The problem here is ultimately that regex_iterator is a stashing iterator (it has a member
match_results) yet advertises itself as a forward_iterator (despite violating
24.3.5.5 [forward.iterators] p6 and 24.3.4.11 [iterator.concept.forward] p3.
Then, join_view's iterator stores an outer iterator (the regex_iterator) and an
inner_iterator (an iterator into the container that the regex_iterator stashes).
Copying that iterator effectively invalidates it — since the new iterator's inner iterator will
refer to the old iterator's outer iterator's container. These aren't (and can't be) independent copies.
In this particular example, join_view's begin iterator is copied into the
transform_view's iterator, and then the original is destroyed (which owns the container that
the new inner iterator still points to), which causes us to have a dangling iterator.
Note that the example is well-formed in libc++ because libc++ moves instead of copying an iterator,
which happens to work. But I can produce other non-transform-view related examples that fail.
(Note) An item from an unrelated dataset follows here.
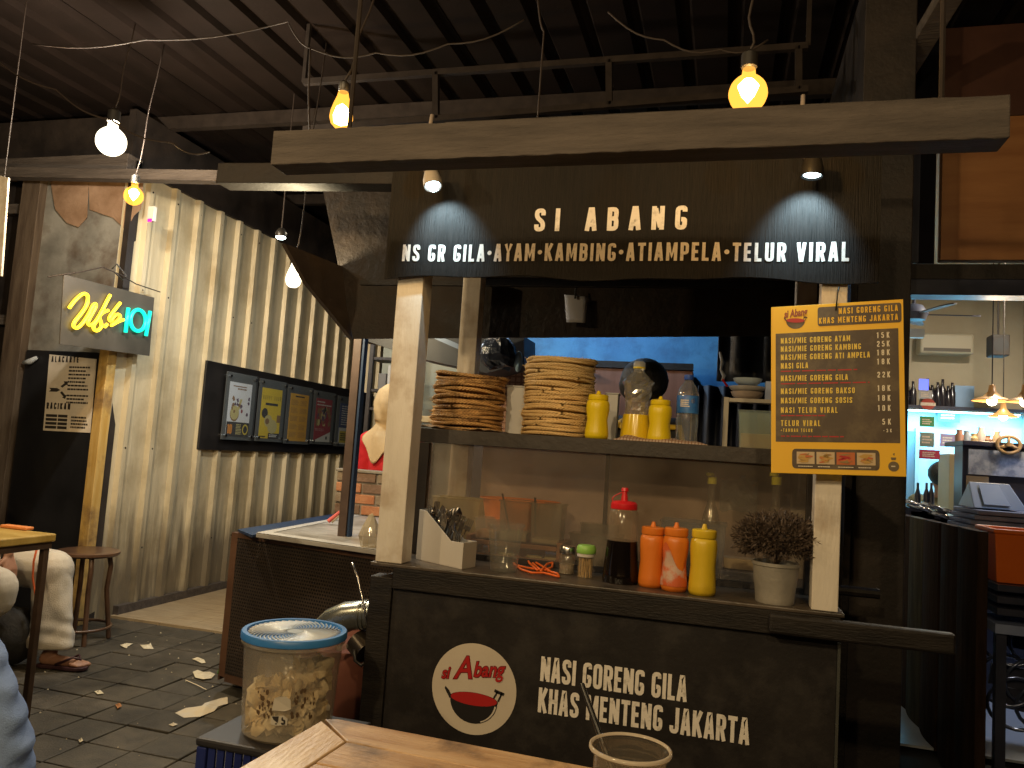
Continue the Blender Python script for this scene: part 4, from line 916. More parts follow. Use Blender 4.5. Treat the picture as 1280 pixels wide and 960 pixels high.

This is actually two different problems:
regex_iterator is really an input iterator, not a forward iterator. It does not meet either
the C++17 or the C++20 forward iterator requirements.
join_view can't handle stashing iterators, and would need to additionally store the outer
iterator in a non-propagating-cache for input ranges (similar to how it already potentially stores the
inner iterator in a non-propagating-cache).
(So potentially this could be two different LWG issues, but it seems nicer to think of them together.)
[2022-05-17; Reflector poll]
Set priority to 2 after reflector poll.
[Kona 2022-11-08; Move to Open]
Tim to write a paper
[2023-01-16; Tim comments]
The paper P2770R0 is provided with proposed wording.
[2023-03-22 Resolved by the adoption of P2770R0 in Issaquah. Status changed: Open → Resolved.]